Thursday, October 11, 2018

Q&A with Frances de Pontes Peebles


Frances de Pontes Peebles is the author of the new novel The Air You Breathe. She also has written the novel The Seamstress.

Q: Some reviews of The Air You Breathe call the story a fictionalized version of the life of Carmen Miranda. What did you see as the right blend between the fictional and historical as you wrote the book?

A: I love taking inspiration from actual historical figures and creating my own fictionalized versions of them. Doing this allows me a wider narrative scope. I try to stay true to the broader historical context surrounding the characters’ lives (World War II, for example, or Los Angeles during Hollywood’s Golden Age) but their emotional trajectories are mine to mold.

Q: How was the book's title chosen, and what does it signify for you?

A: Dores, the narrator, is a songwriter and lyricist. When she recalls her life, she recalls the songs inspired by a particular period or event. So each chapter in the book begins with a song that represents a certain time in Dores’s life.

“The Air You Breathe” is the first song she writes in a samba circle. The title also represents how important music, and her relationship with Graça, are to Dores. They are the air she breathes. 

Q: What do you think the novel says about female friendship?

A: In our culture we glorify romantic love as the pinnacle of any relationship we could ever have, as if the primary relationship in our lives needs to be a romantic one.

What I hoped to demonstrate in this book is how many other forms of love exist, and how they can be just as important (if not more) as a romantic connection. There is the love between friends, love of art, love of work, parental love, physical love, self love, and on and on. 

Friendship between women is often dismissed or subverted into a kind of competition for dominance. (I’m thinking of the pervasive idea of “mean girls” or “queen bees.”)
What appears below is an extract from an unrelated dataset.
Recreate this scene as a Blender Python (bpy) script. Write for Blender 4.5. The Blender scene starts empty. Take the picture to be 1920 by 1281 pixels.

These kinds of interactions do exist, but I don’t believe they are the norm between women. Yet most female relationships in film and media are characterized this way. Why? Onscreen, in books and in magazines women are seen as undercutting each other in the hopes of gaining supremacy and, ultimately, male attention.

I think this is a dangerous perversion of female friendship largely created by men’s impressions of women, and not by women themselves. In reality, female friendship is quite important, supportive, and life sustaining for most women. The bonds between women run deep. 
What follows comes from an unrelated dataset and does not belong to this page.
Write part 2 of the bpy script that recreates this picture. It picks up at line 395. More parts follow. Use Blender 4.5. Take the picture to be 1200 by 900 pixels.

The book’s primary relationship is between Dores and Graça. There are men and other women, of course, but the focus is on these two friends. Their friendship is quite passionate and, at times, it crosses the boundaries of friendship into something broader, into another kind of love.

Their bond is also complicated and imperfect. Sometimes they do each other more harm than good. There is jealousy and ambition between them, but ultimately there is love.  

Q: What are you working on now?

A: When an idea is new it is fragile. It shouldn’t be shared too widely or put up to public scrutiny. It needs time to grow strong. Also, my ideas change so much between their conception and delivery into the world that they often don’t even resemble themselves by the time I’m finished writing.

So I don’t give specifics on new work. I do feel very fortunate to have an idea, and thankful for its patience with me as I attempt to decipher it. I hope to share it with readers one day.